Después de una enorme alegría un regreso a la realidad, a la cruda realidad. Ese tremendo espaldarazo que Central logró el jueves en Sarandí lejos estuvo de potenciarlo para que, aun preso de sus defectos, el equipo pudiera soltarse y atreverse a hacer algo distinto a lo que venía mostrando. Otros 90 minutos (fue 1-1) de estrecha relación con el presente. Por eso apenas algunos atisbos de reacción, mínimos por cierto, y muchos indicadores ya conocidos hicieron que en el final estuviera cerca de perderlo con ese puñado de jugadas en las que Colón se las ingenió para poner a varios jugadores mano a manos con Jeremías Ledesma. Para el canalla fue volver a poner los pies sobre la tierra.
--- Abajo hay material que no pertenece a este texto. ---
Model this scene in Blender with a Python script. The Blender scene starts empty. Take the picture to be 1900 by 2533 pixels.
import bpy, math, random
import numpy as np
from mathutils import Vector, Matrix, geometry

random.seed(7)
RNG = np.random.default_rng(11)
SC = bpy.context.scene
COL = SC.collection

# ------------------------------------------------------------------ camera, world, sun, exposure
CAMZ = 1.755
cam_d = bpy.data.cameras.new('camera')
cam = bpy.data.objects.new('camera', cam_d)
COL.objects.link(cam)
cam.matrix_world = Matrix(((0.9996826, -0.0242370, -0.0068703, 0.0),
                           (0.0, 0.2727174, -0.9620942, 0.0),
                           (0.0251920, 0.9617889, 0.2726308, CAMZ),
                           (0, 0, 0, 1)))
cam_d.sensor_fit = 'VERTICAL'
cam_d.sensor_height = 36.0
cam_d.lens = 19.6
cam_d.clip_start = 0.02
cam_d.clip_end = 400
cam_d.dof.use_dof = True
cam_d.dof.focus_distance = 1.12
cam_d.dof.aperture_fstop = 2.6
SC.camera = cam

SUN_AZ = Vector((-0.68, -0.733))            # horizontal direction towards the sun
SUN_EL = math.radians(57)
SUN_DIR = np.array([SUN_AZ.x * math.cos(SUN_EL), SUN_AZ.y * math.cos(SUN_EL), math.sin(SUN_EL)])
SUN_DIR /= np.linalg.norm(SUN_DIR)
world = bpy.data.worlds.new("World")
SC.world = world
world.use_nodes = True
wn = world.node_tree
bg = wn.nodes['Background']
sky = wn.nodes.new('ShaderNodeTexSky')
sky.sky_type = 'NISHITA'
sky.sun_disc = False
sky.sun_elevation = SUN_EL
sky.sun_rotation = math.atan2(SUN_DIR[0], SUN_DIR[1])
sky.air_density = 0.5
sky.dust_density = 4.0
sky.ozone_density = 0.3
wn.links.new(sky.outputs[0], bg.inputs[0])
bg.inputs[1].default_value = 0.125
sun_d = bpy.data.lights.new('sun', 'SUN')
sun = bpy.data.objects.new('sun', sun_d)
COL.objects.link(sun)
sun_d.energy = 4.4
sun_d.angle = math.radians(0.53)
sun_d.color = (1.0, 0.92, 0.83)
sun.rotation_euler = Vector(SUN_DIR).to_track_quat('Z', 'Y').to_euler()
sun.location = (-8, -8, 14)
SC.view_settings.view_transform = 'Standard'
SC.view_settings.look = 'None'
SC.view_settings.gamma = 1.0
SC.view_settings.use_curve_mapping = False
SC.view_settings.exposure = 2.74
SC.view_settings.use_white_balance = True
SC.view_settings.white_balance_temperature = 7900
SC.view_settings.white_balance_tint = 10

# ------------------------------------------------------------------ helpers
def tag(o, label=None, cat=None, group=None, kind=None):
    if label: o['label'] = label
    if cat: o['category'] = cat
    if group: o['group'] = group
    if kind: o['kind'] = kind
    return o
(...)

Fue algo así como la demostración de que ninguna inyección anímica le puede permitir romper la barrera de la mediocridad.
Jorge Valdano dijo alguna vez que "el fútbol es un estado de ánimo". Bajo ese concepto no había mejor contexto para Central que volver a pisar fuerte en la Superliga. No va a encontrar de aquí en más un mojón como el que protagonizó hace apenas días para potenciar su juego. Indudablemente, la mente no lo domina todo. Puede dictaminar órdenes para determinados comportamientos, pero el cuerpo debe hacer el resto. A esta altura para Central está claro que la forma en la que articula sus movimientos futbolísticos distan bastante de los beneficios que le puede aportar una mente liberada de presiones.
Quizá Central no deba preocuparse por la forma en la que transita el torneo desde hace muchas fechas. Todo porque en el medio está vivita y coleando la chance de la Copa Argentina, pero incluso hasta a ese ingrediente le servirá para sentir que potenciar su fútbol se tornará más en una obligación que en un mero deseo.
A esta altura ni siquiera se puede hablar de la fortaleza defensiva que el equipo mostró en las primeras fechas. Un vuelo rápido por lo que fueron los 90 minutos de ayer muestran que Colón no lo dejó con las manos vacías porque Estigarribia primero y Correa después fallaron en los mano a mano que dispusieron. Con esos argumentos bien hechos están los análisis de que sumó un punto en lugar de haber perdido dos.
Otra vez la previsibilidad, el tránsito lento, los movimientos anunciados y el poco peso en ofensiva. Ni más ni menos que lo que venía haciendo. Incluso gran parte del partido contra Newell's fue así, hasta que el equipo logró abrirlo con esa pelota parada que a esta altura resulta un arma lujosa, pero sobre la que no debieran ponerse todas las fichas. Porque no siempre salta un pleno.
La fiesta de la previa en las tribunas fue un indicador de que algo fuerte había sucedido y que la necesidad de festejar todavía estaba a flor de piel. El tema era ver de qué manera los futbolistas asumían el desafío, si estaban capacitados para ponerse ese triunfo en el clásico sobre el lomo y a partir de ahí dar un salto de calidad. Las respuestas quedaron a la vista.
Tal vez sea así de aquí hasta el final del semestre, al menos hasta que la Copa Argentina siga entregando alegrías. Es algo a lo que Central se acostumbró en los último años: a ganar en la copa y a conformarse con lo que pase en el torneo local. Lo que nadie puede dejar de analizar es que elementos motivacionales como lo fue el clásico ya no habrá (a excepción de una coronación).
El de Central fue un viaje de 72 horas entre un partido y otro. Un viaje con el horizonte despejado y sin turbulencias, de esos que se disfrutan. Teniendo muy en claro que la única (y no menor) diferencia estuvo en el resultado, Newell's le permitió emprender un vuelo con alegría. Colón fue mucho menos permisivo y con algo más de resistencia le hizo poner nuevamente los pies sobre la tierra.